量子コンピュータとは何か
量子コンピュータとは、量子の挙動を利用することで、従来の古典コンピュータより圧倒的な速さで計算処理を行うことが期待されているコンピュータです。従来の古典コンピュータでは、ビットは”0”か”1”かの確定的な状態をもち、それを変換しながら計算処理を進めるものですが、量子コンピュータの基本構成単位である量子ビットは、重ね合わせと呼ばれる物理現象により、”0”と”1”を同時に実現しているとされます。そのため、N個のビットがあれば2Nパターンとなる計算処理を一度で行えることになり、圧倒的な処理速度を実現します。量子コンピュータの研究の歴史は1980年代にさかのぼり、長年夢のコンピュータと思われてきましたが、2011年にカナダのD-Wave社が量子アニーリングと呼ばれる方式で商用化に成功したことから、世界中の先進ユーザが技術検証を行うなど、賑わいを見せています。
量子コンピュータには、大きくわけて2つの方式があります(図表1)。一つ目は、量子ゲート方式と呼ばれるものであり、従来のコンピュータの論理演算子を、量子ビットの重ね合わせ現象を活用した演算子で置き換えたものです。理論的には古典コンピュータの計算処理を全て行うことができるとされていますが、確実な計算処理の高速化が証明されているのは、素因数分解・フーリエ変換など、一部のアルゴリズムに限られています。また、実現されている量子ビット数も最大で約70量子ビット程度であることから、実用化には時間がかかると見られています。もう一つの方式は、量子アニーリング方式と呼ばれるもので、“組合せ最適化”という問題を解くのに特化したものとなっています。
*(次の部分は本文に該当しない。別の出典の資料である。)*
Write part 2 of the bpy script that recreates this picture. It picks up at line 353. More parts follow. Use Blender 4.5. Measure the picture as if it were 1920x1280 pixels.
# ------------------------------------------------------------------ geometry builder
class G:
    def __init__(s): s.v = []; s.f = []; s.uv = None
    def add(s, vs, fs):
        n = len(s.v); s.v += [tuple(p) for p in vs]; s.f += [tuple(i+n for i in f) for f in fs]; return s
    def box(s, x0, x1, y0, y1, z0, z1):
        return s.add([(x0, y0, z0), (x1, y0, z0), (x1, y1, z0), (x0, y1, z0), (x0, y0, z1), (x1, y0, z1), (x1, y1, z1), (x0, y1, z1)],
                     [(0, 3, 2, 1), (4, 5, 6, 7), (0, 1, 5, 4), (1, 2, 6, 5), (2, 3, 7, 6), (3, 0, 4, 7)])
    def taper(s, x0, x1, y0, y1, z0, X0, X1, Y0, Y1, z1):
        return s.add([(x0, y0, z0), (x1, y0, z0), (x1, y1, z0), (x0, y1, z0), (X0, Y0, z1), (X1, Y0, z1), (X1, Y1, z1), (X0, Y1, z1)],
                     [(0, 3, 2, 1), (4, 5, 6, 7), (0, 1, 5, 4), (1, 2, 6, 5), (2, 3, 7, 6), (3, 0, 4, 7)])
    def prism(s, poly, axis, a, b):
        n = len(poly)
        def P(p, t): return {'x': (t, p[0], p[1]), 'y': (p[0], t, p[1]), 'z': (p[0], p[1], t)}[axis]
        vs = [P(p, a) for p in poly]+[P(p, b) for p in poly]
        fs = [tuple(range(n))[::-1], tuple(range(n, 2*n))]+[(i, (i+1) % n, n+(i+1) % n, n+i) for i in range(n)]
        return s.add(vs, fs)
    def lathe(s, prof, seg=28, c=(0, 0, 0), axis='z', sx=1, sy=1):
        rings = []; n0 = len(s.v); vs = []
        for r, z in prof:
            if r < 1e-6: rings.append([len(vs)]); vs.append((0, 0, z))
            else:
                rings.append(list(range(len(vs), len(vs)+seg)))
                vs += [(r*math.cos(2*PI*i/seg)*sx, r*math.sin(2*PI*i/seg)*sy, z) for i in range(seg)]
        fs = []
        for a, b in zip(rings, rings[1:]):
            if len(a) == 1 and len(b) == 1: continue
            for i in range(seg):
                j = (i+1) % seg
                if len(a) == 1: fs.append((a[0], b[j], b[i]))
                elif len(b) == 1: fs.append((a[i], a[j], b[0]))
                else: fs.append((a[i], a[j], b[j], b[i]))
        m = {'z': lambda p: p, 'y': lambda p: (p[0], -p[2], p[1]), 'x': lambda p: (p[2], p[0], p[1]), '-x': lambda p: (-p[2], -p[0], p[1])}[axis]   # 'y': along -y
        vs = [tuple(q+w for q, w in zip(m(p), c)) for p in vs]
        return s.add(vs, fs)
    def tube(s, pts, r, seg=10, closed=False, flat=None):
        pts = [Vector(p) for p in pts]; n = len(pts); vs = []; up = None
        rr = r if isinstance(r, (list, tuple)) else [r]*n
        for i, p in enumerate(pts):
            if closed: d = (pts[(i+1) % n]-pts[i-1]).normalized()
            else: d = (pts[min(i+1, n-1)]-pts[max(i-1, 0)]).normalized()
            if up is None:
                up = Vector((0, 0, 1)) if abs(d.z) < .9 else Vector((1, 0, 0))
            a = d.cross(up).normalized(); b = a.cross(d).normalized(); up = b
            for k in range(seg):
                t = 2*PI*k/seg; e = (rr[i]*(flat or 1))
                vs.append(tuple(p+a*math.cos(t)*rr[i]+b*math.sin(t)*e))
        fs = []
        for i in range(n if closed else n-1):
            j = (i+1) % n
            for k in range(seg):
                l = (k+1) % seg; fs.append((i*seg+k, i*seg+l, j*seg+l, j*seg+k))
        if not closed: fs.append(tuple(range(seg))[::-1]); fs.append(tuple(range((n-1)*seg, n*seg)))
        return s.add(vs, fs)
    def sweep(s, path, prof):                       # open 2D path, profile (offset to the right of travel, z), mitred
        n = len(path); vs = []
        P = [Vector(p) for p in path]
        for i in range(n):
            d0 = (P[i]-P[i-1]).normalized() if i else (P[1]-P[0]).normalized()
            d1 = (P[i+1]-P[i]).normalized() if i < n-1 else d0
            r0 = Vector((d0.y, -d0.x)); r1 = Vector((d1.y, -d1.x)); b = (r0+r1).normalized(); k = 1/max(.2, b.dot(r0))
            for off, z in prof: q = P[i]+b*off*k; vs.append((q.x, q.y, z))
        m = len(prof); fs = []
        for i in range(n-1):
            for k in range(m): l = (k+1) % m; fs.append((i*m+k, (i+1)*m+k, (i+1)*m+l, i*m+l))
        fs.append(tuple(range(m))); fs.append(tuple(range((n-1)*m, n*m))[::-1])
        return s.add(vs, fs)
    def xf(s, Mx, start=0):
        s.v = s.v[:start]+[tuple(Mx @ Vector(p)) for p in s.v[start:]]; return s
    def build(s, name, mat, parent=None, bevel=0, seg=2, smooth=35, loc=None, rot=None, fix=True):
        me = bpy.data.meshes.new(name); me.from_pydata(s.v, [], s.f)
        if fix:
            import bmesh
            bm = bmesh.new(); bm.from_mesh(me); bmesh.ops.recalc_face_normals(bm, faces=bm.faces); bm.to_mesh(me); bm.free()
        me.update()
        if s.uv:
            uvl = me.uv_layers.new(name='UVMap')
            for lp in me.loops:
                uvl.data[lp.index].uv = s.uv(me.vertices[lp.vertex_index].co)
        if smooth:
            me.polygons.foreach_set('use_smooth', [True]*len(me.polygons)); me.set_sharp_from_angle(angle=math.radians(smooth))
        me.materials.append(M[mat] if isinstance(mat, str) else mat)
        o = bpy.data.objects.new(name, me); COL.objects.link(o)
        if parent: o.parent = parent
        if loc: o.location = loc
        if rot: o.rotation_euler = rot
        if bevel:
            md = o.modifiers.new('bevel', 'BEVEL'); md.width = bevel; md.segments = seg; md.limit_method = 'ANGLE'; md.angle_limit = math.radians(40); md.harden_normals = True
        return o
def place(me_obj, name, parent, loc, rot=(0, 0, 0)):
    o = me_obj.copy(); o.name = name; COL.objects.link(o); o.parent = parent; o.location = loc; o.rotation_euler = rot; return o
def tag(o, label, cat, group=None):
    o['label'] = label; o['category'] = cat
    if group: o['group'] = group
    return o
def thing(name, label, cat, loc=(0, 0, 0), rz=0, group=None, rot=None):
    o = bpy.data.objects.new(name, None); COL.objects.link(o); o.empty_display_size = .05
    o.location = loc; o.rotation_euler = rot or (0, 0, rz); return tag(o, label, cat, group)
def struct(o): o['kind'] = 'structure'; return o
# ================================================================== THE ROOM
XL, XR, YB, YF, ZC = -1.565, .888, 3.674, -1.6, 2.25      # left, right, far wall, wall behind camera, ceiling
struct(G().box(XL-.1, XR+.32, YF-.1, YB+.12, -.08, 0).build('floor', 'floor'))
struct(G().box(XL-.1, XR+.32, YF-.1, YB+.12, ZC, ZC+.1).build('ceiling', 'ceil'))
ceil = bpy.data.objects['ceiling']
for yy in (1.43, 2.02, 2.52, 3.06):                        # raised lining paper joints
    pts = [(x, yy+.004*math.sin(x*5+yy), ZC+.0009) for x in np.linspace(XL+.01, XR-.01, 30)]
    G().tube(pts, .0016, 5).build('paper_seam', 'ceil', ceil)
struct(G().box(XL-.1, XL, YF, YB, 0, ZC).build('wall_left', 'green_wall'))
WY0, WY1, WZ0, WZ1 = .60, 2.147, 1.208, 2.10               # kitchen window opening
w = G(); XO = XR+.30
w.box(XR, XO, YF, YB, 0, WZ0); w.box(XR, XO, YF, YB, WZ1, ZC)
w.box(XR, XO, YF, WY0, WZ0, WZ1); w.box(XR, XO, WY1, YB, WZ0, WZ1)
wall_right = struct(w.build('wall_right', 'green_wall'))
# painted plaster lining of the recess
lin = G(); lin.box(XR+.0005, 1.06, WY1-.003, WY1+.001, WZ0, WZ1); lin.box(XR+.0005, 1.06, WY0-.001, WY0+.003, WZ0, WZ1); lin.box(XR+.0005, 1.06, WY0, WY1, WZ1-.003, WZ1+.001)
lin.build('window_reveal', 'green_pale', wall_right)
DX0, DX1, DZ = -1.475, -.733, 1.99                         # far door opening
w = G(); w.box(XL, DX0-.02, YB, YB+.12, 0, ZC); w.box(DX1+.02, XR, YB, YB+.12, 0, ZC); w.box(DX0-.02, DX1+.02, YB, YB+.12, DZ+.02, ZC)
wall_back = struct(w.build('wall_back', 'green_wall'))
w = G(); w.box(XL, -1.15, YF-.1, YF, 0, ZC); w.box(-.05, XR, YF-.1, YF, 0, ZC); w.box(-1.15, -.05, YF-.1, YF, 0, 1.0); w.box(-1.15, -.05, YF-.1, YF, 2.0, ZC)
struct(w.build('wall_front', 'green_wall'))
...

ここで採用されているイジングモデルは統計力学の用語であり、2つの状態(“-1”か“1”)をとる格子点から構成され、最隣接する格子点のみの相互作用を考慮するようなモデルのことです。このモデルのエネルギー状態を表すエネルギー関数はハミルトニアンと呼ばれていますが、この形に変換しマッピングできるような問題であれば、量子アニーリング方式のマシンにて解を求めることが可能になります(図表2)。物理現象としてエネルギーを自然に最小の状態に落ち着かせるという作用を通して、解を求めます。それ故に、量子アニーリング方式のマシンは、計算装置というより物理装置とも言われています。
図表1:量子コンピュータの分類
図表2:エネルギー関数へのマッピング
量子コンピュータの適用事例
先述したように、世界中の先進ユーザ企業が適用検証を行っています。自動車メーカーでは、渋滞解消を目的とした最適ルート算出に用い、製薬会社では、創薬に向けて分子の結合特性を加味した安定構造の解析を行っています。コールセンタ業務におけるスケジュール最適化問題にも適用可能であり、NASAが火星探索ロボットの行動計画策定で検証するといった事例があります。また、アメリカのロッキード・マーチン社が戦闘機の開発において、数百万行を超える制御プログラムの不具合を検出するのに活用したり、金融業界でポートフォリオ最適化等を試行したりするなど、多様な業界の多様な課題において適用検証が進められています。
量子コンピュータの活用に向けて
量子コンピュータは、量子ビット数や安定性において課題があると言われていますが、日々物性面・ハードウェアとしての研究は進められており、商用可能な状態に近づいていくものと思われます。一方、量子ゲート方式・量子アニーリング方式ともに、ビジネス上のどんな問題に適用可能であるのか、適用可能な形にするにはもとの問題をどのように変換すれば良いのか、といった検証を進めておくことも重要です。
NTTデータでは、最適化などのデータ分析技術をベースとして、多様なソリューションの技術検証や、ビジネス上の課題への適用検証を進めていきます。